Birincisi suçlama, Nizip'te görevli bir memuru ve ülkücü oğlunu yasadışı Vasat üyesi oldukları iddiasıyla; ikincisi, Gaziantep Büyükşehir Belediyesi'nden üst düzey yöneticiyi ihaleye fesat karıştırmaktan dinlemek.

Gümüş, evraklara imza atanlar arasında olduğu için suçlanıyor.

O tarihte "FETÖ" denilmediği için iddianamede Gümüş ve diğer polislerin suç örgütü kurdukları iddia ediliyor. Gaziantep'te öğretim üyelerini, iş adamlarını, parti başkanları ve üyelerini, belediyenin genel sekreterini, polis ve jandarmaları terör örgütü üyeliği, uyuşturucu madde ticareti ve organize suç örgütü üyeliği gibi suçlarla, illiyet kurmadan, ayrıca sahte kimlik bilgisi kullanarak, istihbari dinleme yoluyla özel hayatlarına ilişkin gizli bilgilere nüfuz edip kayda almakla, itibarsızlaştırmaya yönelik olarak yaygın, sistemli, organize şekilde usulsüz istihbari dinleme yapmakla itham ediliyorlar.

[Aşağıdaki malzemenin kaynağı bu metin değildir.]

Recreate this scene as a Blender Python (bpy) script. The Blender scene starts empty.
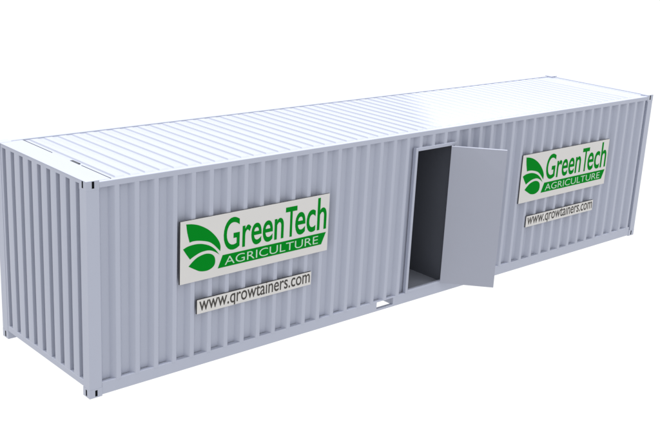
import bpy, bmesh, math
from mathutils import Matrix, Vector

SC = bpy.context.scene
COL = SC.collection

# ------------------------------------------------------------------ camera
cam_data = bpy.data.cameras.new('camera')
cam = bpy.data.objects.new('camera', cam_data)
COL.objects.link(cam)
cam_data.sensor_fit = 'HORIZONTAL'
cam_data.sensor_width = 36.0
cam_data.lens = 1054.411 / 660.0 * 36.0
cam_data.clip_start = 0.05
cam_data.clip_end = 2000.0
R = Matrix(((0.7456741919680865, 0.16252022794902557, -0.6461866409483703),
            (-0.6643349490189747, 0.2559671893513108, -0.7022391853831189),
            (0.05127450579671649, 0.9529260063000626, 0.2988359944389489)))
cam.matrix_world = Matrix.Translation((-5.94798, -10.73607, 6.22440)) @ R.to_4x4()
SC.camera = cam

# ------------------------------------------------------------------ light
world = bpy.data.worlds.new('World')
SC.world = world
world.use_nodes = True
bg = world.node_tree.nodes['Background']
bg.inputs['Color'].default_value = (1.0, 1.0, 1.0, 1)
bg.inputs['Strength'].default_value = 1.15

sun_data = bpy.data.lights.new('overhead_lamp', 'SUN')
sun_data.energy = 4.1
sun_data.angle = math.radians(3.0)
sun = bpy.data.objects.new('overhead_lamp', sun_data)
COL.objects.link(sun)
sun.rotation_euler = (0, 0, 0)

spot_data = bpy.data.lights.new('spot_lamp', 'SPOT')
spot_data.energy = 7300.0
spot_data.spot_size = math.radians(150)
spot_data.spot_blend = 0.0
spot_data.shadow_soft_size = 0.15
spot = bpy.data.objects.new('spot_lamp', spot_data)
COL.objects.link(spot)
spot.location = (-5.3, 11.5, 14.8)
_t = math.radians(-38.2)
spot.rotation_euler = Vector((.77 * math.cos(_t), -.64 * math.cos(_t), -math.sin(_t))).to_track_quat('-Z', 'Y').to_euler()

SC.view_settings.view_transform = 'Standard'
SC.view_settings.look = 'None'
SC.view_settings.exposure = 0.0
SC.view_settings.gamma = 1.0

# ------------------------------------------------------------------ materials
def paint(name, col, rough=0.4, var=0.03, scale=3.0, spec=0.35, bump=0.0):
    m = bpy.data.materials.new(name)
    m.use_nodes = True
    nt = m.node_tree
    b = nt.nodes['Principled BSDF']
    b.inputs['Roughness'].default_value = rough
    b.inputs['Specular IOR Level'].default_value = spec
    tc = nt.nodes.new('ShaderNodeTexCoord')
    nz = nt.nodes.new('ShaderNodeTexNoise')
    nz.inputs['Scale'].default_value = scale
    nz.inputs['Detail'].default_value = 4
    nt.links.new(tc.outputs['Object'], nz.inputs['Vector'])
    mx = nt.nodes.new('ShaderNodeMix')
    mx.data_type = 'RGBA'
    mx.inputs[6].default_value = tuple(c * (1 - var) for c in col) + (1,)
    mx.inputs[7].default_value = tuple(min(1, c * (1 + var)) for c in col) + (1,)
    nt.links.new(nz.outputs['Fac'], mx.inputs[0])
    nt.links.new(mx.outputs[2], b.inputs['Base Color'])
    mr = nt.nodes.new('ShaderNodeMapRange')
    mr.inputs['To Min'].default_value = rough - 0.04
    mr.inputs['To Max'].default_value = rough + 0.04
    nt.links.new(nz.outputs['Fac'], mr.inputs['Value'])
    nt.links.new(mr.outputs['Result'], b.inputs['Roughness'])
    if bump:
        bp = nt.nodes.new('ShaderNodeBump')
        bp.inputs['Strength'].default_value = bump
        bp.inputs['Distance'].default_value = 0.004
        nt.links.new(nz.outputs['Fac'], bp.inputs['Height'])
        nt.links.new(bp.outputs['Normal'], b.inputs['Normal'])
    return m

M_PAINT = paint('container_paint', (0.370, 0.394, 0.478), 0.36, 0.02, 2.5, 0.35)
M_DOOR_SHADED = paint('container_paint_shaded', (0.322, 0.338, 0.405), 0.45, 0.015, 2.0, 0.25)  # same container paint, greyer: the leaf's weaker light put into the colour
M_PLY = paint('interior_floor', (0.27, 0.285, 0.335), 0.6, 0.05, 6.0, 0.2)
M_WHITE = paint('board_white', (0.565, 0.557, 0.548), 0.5, 0.012, 4.0, 0.2)
M_EDGE = paint('board_dark_edge', (0.05, 0.05, 0.055), 0.6, 0.05, 8.0, 0.2)
M_GREEN = paint('green_vinyl', (0.001, 0.192, 0.013), 0.7, 0.02, 5.0, 0.02)
M_PALE = paint('pale_vinyl', (0.42, 0.55, 0.45), 0.5, 0.02, 5.0, 0.15)
M_BLACK = paint('dark_vinyl', (0.055, 0.052, 0.048), 0.5, 0.05, 5.0, 0.15)
M_GAP_SHADE = paint('gap_shade', (0.06, 0.065, 0.075), 0.7, 0.1, 9.0, 0.2)  # dark colour standing in for shade in the roof plate gaps
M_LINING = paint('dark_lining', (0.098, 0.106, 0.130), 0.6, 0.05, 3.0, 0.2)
M_SLOT_SHADE = paint('slot_shade_iron', (0.035, 0.04, 0.05), 0.7, 0.1, 9.0, 0.2)  # cavity shade put into the colour, near black for the iron slots
M_STEEL = paint('hinge_steel', (0.30, 0.31, 0.34), 0.4, 0.05, 9.0, 0.5)

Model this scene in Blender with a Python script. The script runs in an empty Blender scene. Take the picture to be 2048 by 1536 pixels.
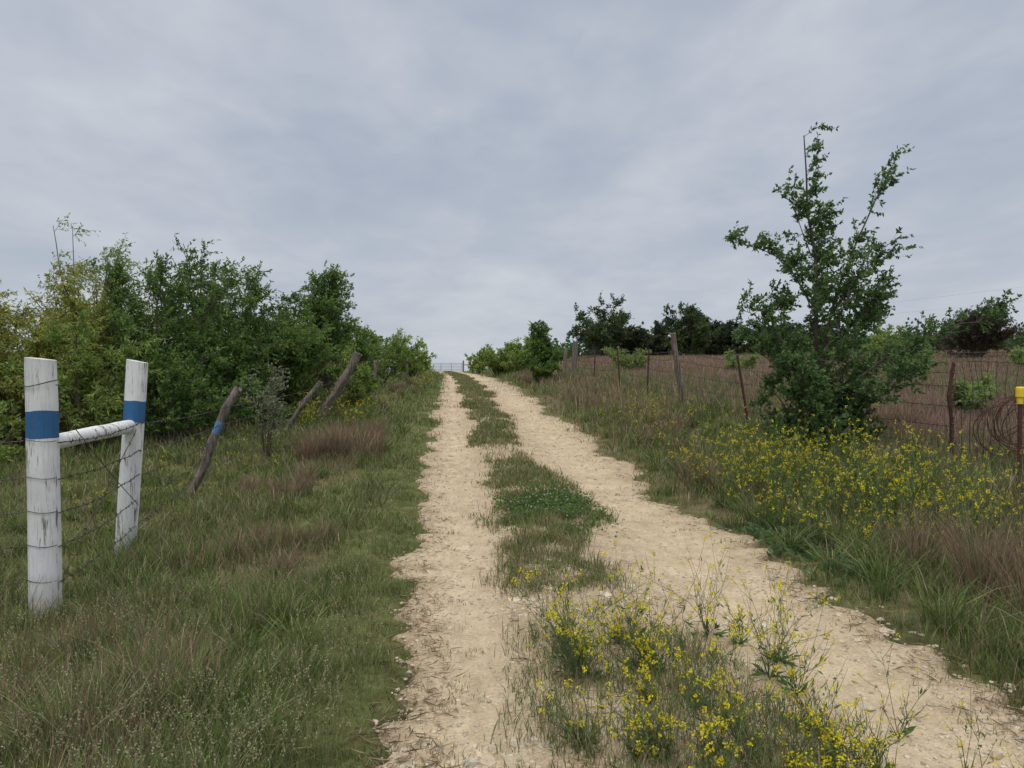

Avukat Önder Alkurt, şehit polis yönünden beraat kararı verilmediği gibi, ölümünden ötürü düşme işlemi de yapılmadığını belirtiyor. Öğrendiğim kadarıyla mahkeme, geçenlerde görülen duruşmada bu yönde bir karara aldı. Ancak duruşma tutanaklarının çözümü yapılmadığı için vaziyet netleşmedi.